Article Originally Published in the July 2024 Issue of Progressive Dairy
After a slow start to the year, milk prices got a welcome boost after bottoming out in April. These prices are a big improvement from earlier in the year but far from what many producers need to make up for the difficult start to the year.
The announced Class III milk price for April was $15.50/cwt before jumping more than $3 to $18.55 in May. June should climb further, to slightly below $20/cwt.
While third-quarter 2024 Class III futures have been trading in the $20/cwt to $21/cwt range for the past month or so, there are no guarantees that we won’t see a downward correction. Though I can see scenarios where we remain supported at current levels, I see more downside risk than upside potential for the remainder of 2024.
Reasons for the Rally
One of the key drivers of the recent price strength was export demand, particularly for cheese. Ironically, the reason for the export demand was our low cheese prices relative to the rest of the world.

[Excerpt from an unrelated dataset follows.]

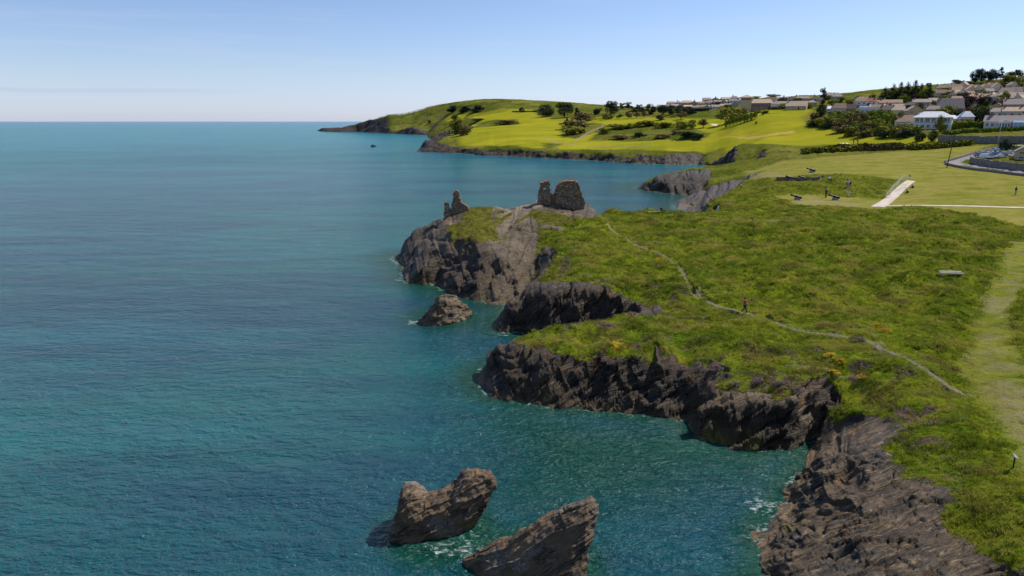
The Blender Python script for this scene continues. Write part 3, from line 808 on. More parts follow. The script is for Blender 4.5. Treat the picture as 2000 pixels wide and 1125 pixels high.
# ------------------------------------------------------------------ sea
def water_material():
    m = NT('sea_water'); p = m.pos()
    sh, foam = m.attr('shoal_shade'), m.attr('foam')
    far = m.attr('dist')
    n1 = m.noise(m.map(p, (1, 1.9, 1), (0, 0, .35)), .010, 4, .55); n2 = m.noise(m.map(p, (1, 2.6, 1), (0, 0, .2)), .05, 4, .55)
    blue, teal = (.004, .054, .080), (.005, .096, .095)
    t = m.math('ADD', m.math('MULTIPLY', n1, .75), m.math('MULTIPLY', n2, .25))
    c = m.mix(m.rng(t, .42, .60, smooth=True), blue, teal)
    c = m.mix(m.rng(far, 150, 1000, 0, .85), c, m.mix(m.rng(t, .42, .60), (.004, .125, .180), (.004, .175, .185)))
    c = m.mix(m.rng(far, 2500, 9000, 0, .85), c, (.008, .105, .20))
    c = m.mix(m.rng(m.noise(m.map(p, (.5, 2.2, 1), (0, 0, .25)), .022, 5, .65), .50, .64, 0, .35), c, (.012, .16, .19))
    c = m.mix(m.math('MULTIPLY', sh, .95), c, (.003, .052, .031))  # green of the shallows and of the painted cliff shade
    # waves: long swell, wind chop, ripples
    s1 = m.noise(m.map(p, (.5, 1, 1), (0, 0, .38)), .24, 3, .5); s2 = m.noise(m.map(p, (.55, 1, 1), (0, 0, .15)), 1.15, 4, .6, .4)
    s3 = m.noise(m.map(p, (.6, 1, 1), (0, 0, -.2)), 3.4, 4, .62, .3)
    h = m.math('ADD', m.math('ADD', m.math('MULTIPLY', s1, 1.0), m.math('MULTIPLY', s2, .60)), m.math('MULTIPLY', s3, .24))
    nrm = m.bump(h, 1.0, 1.15)
    fo = m.noise(m.map(p, (.7, 1.2, 1), (0, 0, .3)), 1.7, 8, .78, .8); fo2 = m.noise(m.map(p, (.5, 1, 1)), .6, 4, .6)
    fm = m.math('MULTIPLY', m.rng(m.math('ADD', m.math('MULTIPLY', foam, .42), m.math('ADD', m.math('MULTIPLY', fo, .75), m.math('MULTIPLY', fo2, .25))), .74, .86), .85)
    c = m.mix(fm, c, (.62, .68, .68))
    return m.fin(c, m.rng(fm, 0, 1, .16, .8), m.math('SUBTRACT', m.rng(far, 60, 500, .34, .03), m.math('MULTIPLY', fm, .1)), nrm, IOR=1.33)

def build_sea():
    nt, nr = 640, 1150
    t = np.linspace(math.radians(-62), math.radians(62), nt)
    l = np.concatenate([np.linspace(math.log(14), math.log(900), nr-150, endpoint=False), np.linspace(math.log(900), math.log(120000), 150)])
    T, Lr = np.meshgrid(t, l); R = np.exp(Lr)
    X, Y = R*np.sin(T), R*np.cos(T)
    gi, gj = to_grid(X, Y)
    inside = (gi > 1) & (gi < NT_-2) & (gj > 1) & (gj < NR_-2)
    sd = np.where(inside, bil(SDW, gi, gj), -200)
    sd = np.where((R > 2800) | (T < TH0), -300, sd)
    hg = np.where(inside, bil(HF, gi, gj), -5)
    for (sx, sy, sr) in STACKS: sd = np.maximum(sd, sr-np.hypot(X-sx, Y-sy))
    k = np.clip(R/60, .7, 6)
    cov = area([(930,760),(960,860),(1000,960),(1150,1000),(1400,960),(1540,960),(1600,850),(1350,820),(1100,790)], 7.0, 4.0, 2.0)
    cov = np.where(inside, bil(cov, gi, gj), 0)
    shoal_shade = np.maximum(sstep(-4.0, -.2, sd/k), .90*cov)  # shallows along the shore, plus cliff shade and reflection coloured into the cove
    shoal_shade *= (R < 400)
    foam = 0.52*sstep(-1.3, .0, sd/k)
    for (fx, fy, fr, fa) in FOAM:
        foam = np.maximum(foam, fa*(1-sstep(.15, 1.0, np.hypot(X-fx, Y-fy)/fr)))
    keep = ~((hg > 1.2) & inside)
    qk = keep[:-1, :-1] | keep[1:, :-1] | keep[:-1, 1:] | keep[1:, 1:]
    idx = np.arange(nr*nt).reshape(nr, nt); a = idx[:-1, :-1]
    q = np.stack([a, a+nt, a+nt+1, a+1], -1)[qk]
    used, inv = np.unique(q, return_inverse=True); inv = np.ascontiguousarray(inv.reshape(q.shape)[:, ::-1])
    P = np.stack([X, Y, 0*X], -1).reshape(-1, 3)[used]
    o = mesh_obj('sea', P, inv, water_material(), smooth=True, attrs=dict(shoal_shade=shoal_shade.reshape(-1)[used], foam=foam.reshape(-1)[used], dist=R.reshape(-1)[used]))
    tag(o, kind='structure')
STACKS = [(*w(860,1035)[:2], 2.6), (*w(1040,1100)[:2], 3.0), (*w(868,620)[:2], 2.8)]
FOAM = [(*w(1490,985)[:2], 3.2, .62), (*w(1010,1040)[:2], 1.6, .55), (*w(905,1085)[:2], 2.0, .55), (*w(808,630)[:2], 2.6, .6), (*w(862,567)[:2], 3.0, .5),
        (*w(925,612)[:2], 2.4, .45), (*w(985,655)[:2], 2.6, .5), (*w(779,547)[:2], 2.5, .5), (*w(1480,1040)[:2], 2.2, .5), (*w(1270,990)[:2], 9, .16), (*w(945,1065)[:2], 2.4, .45), (*w(660,258)[:2], 60, .3)]
build_sea()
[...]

U.S. cheese prices remained at or below the price level of our competitors in the EU and New Zealand for all of 2024 until mid-May. Those multimonth discounts to global markets create opportunity for the U.S. to book export sales in price-competitive global markets. And those export sales tighten stocks in the U.S. and drive up our prices.

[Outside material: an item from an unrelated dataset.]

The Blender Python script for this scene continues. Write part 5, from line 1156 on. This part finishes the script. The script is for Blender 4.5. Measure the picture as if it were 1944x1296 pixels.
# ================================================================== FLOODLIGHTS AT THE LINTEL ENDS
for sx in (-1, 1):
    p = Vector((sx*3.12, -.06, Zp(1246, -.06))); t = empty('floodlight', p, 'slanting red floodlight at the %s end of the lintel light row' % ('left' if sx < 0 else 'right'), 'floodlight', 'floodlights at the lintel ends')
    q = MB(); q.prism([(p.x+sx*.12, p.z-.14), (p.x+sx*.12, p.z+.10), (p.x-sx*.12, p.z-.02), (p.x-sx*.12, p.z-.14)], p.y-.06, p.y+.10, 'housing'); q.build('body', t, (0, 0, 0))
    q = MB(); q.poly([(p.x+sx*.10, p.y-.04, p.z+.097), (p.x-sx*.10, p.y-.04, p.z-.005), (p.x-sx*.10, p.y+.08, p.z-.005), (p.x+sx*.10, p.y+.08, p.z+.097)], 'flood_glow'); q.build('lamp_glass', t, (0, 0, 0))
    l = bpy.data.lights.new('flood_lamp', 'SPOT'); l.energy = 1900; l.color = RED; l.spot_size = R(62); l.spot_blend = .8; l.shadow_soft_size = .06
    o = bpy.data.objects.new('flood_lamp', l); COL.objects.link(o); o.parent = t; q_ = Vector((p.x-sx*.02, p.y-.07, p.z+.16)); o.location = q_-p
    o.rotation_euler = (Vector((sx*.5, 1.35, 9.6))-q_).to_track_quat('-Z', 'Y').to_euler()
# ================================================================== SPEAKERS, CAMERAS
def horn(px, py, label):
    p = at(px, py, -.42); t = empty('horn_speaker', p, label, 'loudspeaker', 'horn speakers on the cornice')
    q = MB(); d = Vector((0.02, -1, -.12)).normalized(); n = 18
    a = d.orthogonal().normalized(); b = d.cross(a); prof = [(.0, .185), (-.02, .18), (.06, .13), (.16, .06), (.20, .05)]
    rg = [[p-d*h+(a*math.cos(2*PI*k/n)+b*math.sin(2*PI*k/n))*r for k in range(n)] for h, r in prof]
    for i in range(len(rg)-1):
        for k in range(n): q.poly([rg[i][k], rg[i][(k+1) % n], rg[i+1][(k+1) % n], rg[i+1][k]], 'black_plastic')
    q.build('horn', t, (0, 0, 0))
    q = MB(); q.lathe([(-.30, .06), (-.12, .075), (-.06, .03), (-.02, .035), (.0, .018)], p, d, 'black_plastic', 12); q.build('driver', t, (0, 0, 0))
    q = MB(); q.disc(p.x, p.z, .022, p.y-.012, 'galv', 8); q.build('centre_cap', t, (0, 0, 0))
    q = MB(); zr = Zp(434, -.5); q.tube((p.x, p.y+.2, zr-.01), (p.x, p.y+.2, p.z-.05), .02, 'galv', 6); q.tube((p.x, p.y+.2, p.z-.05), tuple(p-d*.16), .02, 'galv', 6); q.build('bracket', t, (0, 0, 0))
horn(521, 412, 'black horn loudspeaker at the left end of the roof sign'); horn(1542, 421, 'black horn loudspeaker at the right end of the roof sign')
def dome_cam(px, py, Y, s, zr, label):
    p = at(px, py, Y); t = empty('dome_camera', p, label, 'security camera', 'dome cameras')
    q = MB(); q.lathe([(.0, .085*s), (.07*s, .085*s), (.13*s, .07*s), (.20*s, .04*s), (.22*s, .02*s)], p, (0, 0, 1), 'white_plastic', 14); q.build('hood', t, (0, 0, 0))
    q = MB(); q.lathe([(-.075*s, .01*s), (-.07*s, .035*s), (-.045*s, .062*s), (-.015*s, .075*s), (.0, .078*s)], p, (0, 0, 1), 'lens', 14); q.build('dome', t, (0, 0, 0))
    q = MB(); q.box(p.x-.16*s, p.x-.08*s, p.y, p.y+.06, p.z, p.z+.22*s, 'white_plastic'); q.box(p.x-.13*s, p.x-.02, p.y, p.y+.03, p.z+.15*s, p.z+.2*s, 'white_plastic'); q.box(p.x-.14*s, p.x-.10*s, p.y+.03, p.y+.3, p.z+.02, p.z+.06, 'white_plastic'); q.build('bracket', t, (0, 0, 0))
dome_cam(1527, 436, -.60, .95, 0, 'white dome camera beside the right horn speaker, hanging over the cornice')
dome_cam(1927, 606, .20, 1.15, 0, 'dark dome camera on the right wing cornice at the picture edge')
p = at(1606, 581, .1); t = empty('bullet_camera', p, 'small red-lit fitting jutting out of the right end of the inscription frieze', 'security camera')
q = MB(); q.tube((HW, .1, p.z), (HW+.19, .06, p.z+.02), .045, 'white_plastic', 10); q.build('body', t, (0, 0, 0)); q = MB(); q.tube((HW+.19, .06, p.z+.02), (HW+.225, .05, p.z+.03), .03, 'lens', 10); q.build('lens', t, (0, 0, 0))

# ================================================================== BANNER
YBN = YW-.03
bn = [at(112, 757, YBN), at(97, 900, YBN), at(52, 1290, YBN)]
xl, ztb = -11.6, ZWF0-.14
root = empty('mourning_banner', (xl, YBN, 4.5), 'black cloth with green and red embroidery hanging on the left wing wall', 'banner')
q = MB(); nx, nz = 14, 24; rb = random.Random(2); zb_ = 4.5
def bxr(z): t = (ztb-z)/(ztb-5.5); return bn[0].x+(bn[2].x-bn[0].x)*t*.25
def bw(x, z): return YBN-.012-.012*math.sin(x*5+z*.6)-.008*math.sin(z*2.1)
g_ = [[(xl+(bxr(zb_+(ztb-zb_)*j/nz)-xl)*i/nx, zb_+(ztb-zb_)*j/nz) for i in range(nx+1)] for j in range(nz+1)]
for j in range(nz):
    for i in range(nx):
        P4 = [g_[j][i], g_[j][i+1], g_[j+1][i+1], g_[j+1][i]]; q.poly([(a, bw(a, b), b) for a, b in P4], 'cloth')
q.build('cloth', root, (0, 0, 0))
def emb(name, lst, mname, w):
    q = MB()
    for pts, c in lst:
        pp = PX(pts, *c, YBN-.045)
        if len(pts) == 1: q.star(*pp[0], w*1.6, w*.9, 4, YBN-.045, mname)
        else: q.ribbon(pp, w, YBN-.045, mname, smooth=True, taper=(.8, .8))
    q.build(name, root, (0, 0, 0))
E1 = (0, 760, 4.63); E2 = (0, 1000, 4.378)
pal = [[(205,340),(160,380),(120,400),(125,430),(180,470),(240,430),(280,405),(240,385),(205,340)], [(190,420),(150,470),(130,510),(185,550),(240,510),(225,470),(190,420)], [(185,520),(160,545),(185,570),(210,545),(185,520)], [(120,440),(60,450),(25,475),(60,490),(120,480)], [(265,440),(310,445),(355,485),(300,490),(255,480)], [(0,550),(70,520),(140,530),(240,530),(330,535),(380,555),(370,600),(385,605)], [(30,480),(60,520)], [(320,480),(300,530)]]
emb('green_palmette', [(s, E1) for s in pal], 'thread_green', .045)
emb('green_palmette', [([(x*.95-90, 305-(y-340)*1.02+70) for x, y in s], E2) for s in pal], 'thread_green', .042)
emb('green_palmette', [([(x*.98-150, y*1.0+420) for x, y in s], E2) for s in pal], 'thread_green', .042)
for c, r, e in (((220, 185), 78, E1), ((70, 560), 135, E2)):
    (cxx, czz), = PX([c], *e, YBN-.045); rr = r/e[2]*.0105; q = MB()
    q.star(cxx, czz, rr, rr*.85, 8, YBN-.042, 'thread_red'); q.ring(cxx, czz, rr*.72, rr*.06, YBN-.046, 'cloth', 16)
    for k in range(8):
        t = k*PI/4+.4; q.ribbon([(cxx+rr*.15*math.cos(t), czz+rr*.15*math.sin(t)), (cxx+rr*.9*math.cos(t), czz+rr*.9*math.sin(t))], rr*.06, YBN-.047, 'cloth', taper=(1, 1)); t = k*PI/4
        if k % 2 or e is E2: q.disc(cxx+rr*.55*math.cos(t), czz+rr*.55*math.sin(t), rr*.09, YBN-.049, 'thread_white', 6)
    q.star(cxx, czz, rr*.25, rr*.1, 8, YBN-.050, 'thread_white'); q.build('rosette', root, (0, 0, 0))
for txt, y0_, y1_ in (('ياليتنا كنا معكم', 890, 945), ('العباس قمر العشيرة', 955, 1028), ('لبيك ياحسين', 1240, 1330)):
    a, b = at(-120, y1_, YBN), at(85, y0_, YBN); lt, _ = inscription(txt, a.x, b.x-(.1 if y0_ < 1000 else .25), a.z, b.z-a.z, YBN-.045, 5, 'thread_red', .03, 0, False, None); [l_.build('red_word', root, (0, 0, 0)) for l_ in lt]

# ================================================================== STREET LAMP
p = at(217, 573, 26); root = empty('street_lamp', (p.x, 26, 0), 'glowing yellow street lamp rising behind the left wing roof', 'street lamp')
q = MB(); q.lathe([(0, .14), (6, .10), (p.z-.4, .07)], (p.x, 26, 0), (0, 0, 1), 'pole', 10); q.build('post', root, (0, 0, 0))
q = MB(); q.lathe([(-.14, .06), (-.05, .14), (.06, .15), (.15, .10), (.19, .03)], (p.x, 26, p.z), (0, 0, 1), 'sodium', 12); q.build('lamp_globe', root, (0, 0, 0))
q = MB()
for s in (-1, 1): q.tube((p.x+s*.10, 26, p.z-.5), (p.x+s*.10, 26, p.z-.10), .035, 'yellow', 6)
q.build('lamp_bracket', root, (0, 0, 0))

Now, however, the question is whether we have priced ourselves out of global markets once again. With cheese in the $2+ range, we probably have. Export sales and their accompanying data releases tend to be lagged, so we may enjoy a couple of months before we realize that export sales have slowed. In the meantime, it’s worth considering how to manage these price moves.
Managing Price Moves
For producers whose milk is primarily priced off of Class III and cheese, $20 might not feel great right now, but it may be the best opportunity we see for the time being. If export sales slow in response to the higher cheese prices, we could see a downward correction to prices.

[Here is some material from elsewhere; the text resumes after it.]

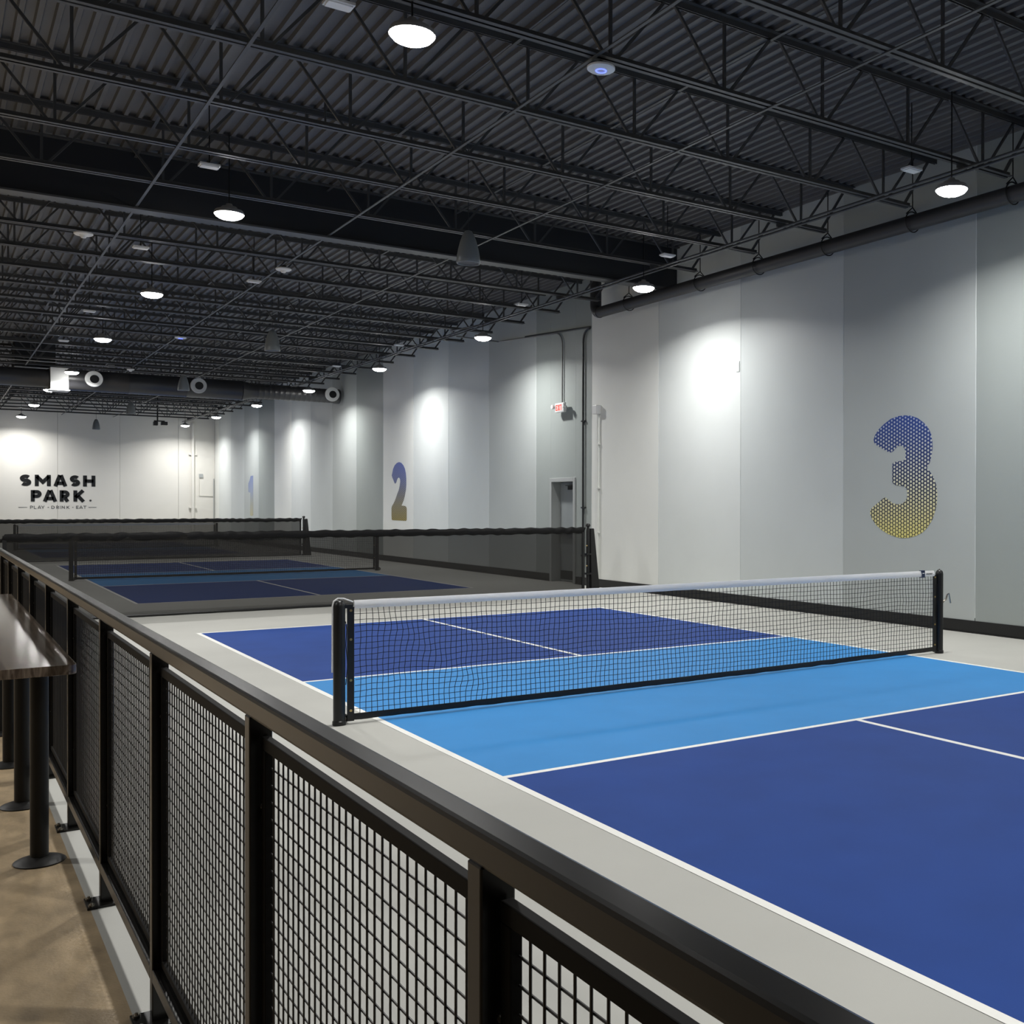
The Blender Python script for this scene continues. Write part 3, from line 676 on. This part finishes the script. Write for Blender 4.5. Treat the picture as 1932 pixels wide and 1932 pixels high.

To remain supported at these levels, we would need to see global prices begin to climb. There are some signs of that happening, with the Global Dairy Trade (GDT) trending upward and some upticks in European prices. This might be enough to raise the floor on U.S. prices, but not enough to catch up to current levels.
Class IV has enjoyed a steadier grind higher thanks to butter. But it’s hard to make a strong case for that to continue other than the momentum of the move. Production is up, stocks are higher than last year, and demand is steady. Entering the heat of the summer, some of the cream that would have been headed for butter churns will instead be pulled into ice cream. That could tighten up markets somewhat, but there should still be plenty of butter to calm fears of shortages in the fall.
Despite declining cow numbers and milk production, farms continue to drive higher component production, adding to the supply of total milkfat. This should also contribute to the available cream and limited further upside potential for butter. Still, the declining cow numbers and milk production paint a picture of constrained total milk supply.
When milk supply is constrained, shifts in either domestic or export demand are enough to swing markets one way or another. These moves could be short-lived, and producers need to consider opportunities to manage their risk through this volatility. While milk prices may not be delivering significant margins at current levels, if those levels are able to be maintained through the second half of the year, lower feed costs should provide some degree of relief.